A unificação italiana é um projecto sem fim. Do ponto de vista político a federação das diversas famílias, à direita e à esquerda, é uma tarefa quase impossível. Para o tentar facilitar foi aprovada em 2017 a enésima reforma da lei eleitoral, localmente conhecida como Rosatellum, inspirada no nome do deputado relator, Ettore Rosato.
A redução do número de membros da Câmara e do Senado foi forçada pelo populismo anti-parlamentar (a grita “menos deputados!” é um traço identitário dos populismos) mas contribui directamente para uma menor fragmentação do sistema partidário. Indirectamente a redução do número de eleitos visa promover as alianças eleitorais, com um mero programa comum (como aconteceu nas eleições do passado domingo) ou com a formalização de coligações pré-eleitorais.
O Rosatellum atribui 37% dos mandatos com recurso a círculos uninominais (com obrigação de os partidos em cada coligação eleitoral apresentarem um só candidato a cada um destes círculos) e os restantes 63% com recurso ao método proporcional. Não por acaso os pequenos partidos (entre os quais se contava então os Fratelli d’Italia…) e o partido anti-sistema (Movimento 5 Estrelas) votaram contra esta tentativa de favorecer governos maioritários e de limitar a existência de pequenos partidos (os círculos uninominais tendem a excluí-los).

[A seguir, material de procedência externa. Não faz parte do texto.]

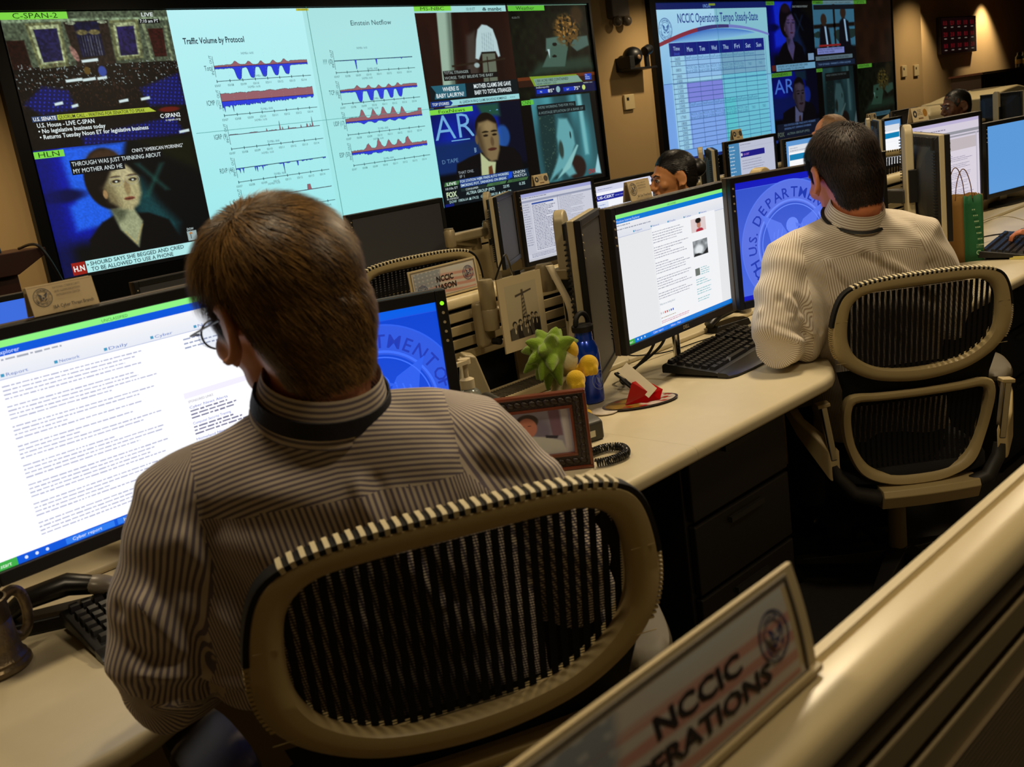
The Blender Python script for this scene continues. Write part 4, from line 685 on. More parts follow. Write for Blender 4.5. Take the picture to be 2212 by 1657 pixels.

De 2017 até ao passado domingo Giorgia Meloni teve tempo para esquecer o desamor pelo Rosatellum e conseguiu federar a direita italiana, tornando os Fratelli d’Italia o partido mais votado (passou de 32 para 119 deputados – 49 eleitos nos círculos uninominais – num contexto em que o número de deputados passou de 630 para 400) e, por consequência, tornou-se o senior partner da coligação de direita, reduzindo a Lega à sua expressão regional (perdeu 59 Deputados, ficando com 66) e mantendo a Forza Italia no limbo criogénico de Berlusconi (também perdeu 59 deputados, ficando com 55). Mais importante foi a queda do M5S, que perdeu 175 deputados, ficando com 52.
A coligação à esquerda foi alegremente boicotada pelo egos de Renzi e Calenda, que fizeram a sua mini coligação a dois e obtiveram 21 deputados, todos, evidentemente, fora dos círculos uninominais. O Rosatellum foi desenhado para forçar coligações partidárias. A esquerda não fez o pleno da coligação possível pelo que o aproveitamento da débacle do M5S operou uma transferência de votos para a direita e não para a esquerda.
Do ponto de vista da genealogia os Fratelli d’Italia remontam à Aleanza Nazionale de Gianfranco Fini, naquilo que foi o aggiornamento do Movimento Sociale Italiano. Fini descrevia a tentativa de sair do gueto político do mezzogiorno como uma passagem do neo-fascismo ao pós-fascismo.
Quem conheceu os Governos de Berlusconi sabia que em 2013 o envio de Fini para Presidente da Câmara dos Deputados depois de ter sido vice-primeiro-ministro e ministro dos Negócios Estrangeiros de Silvio correspondia a uma prudente tentativa de exílio dourado por parte de um primeiro-ministro que lhe invejava a aura de político de direita responsável com quem “a Europa podia falar”.
Fini não se inibiu de expressar uma opinião informada sobre as capacidades de Berlusconi. Caiu-lhe em cima um espinhoso episódio de financiamento partidário, simpaticamente servido pelos diversos serviços da República.
Fini morreu politicamente. Giorgia vive.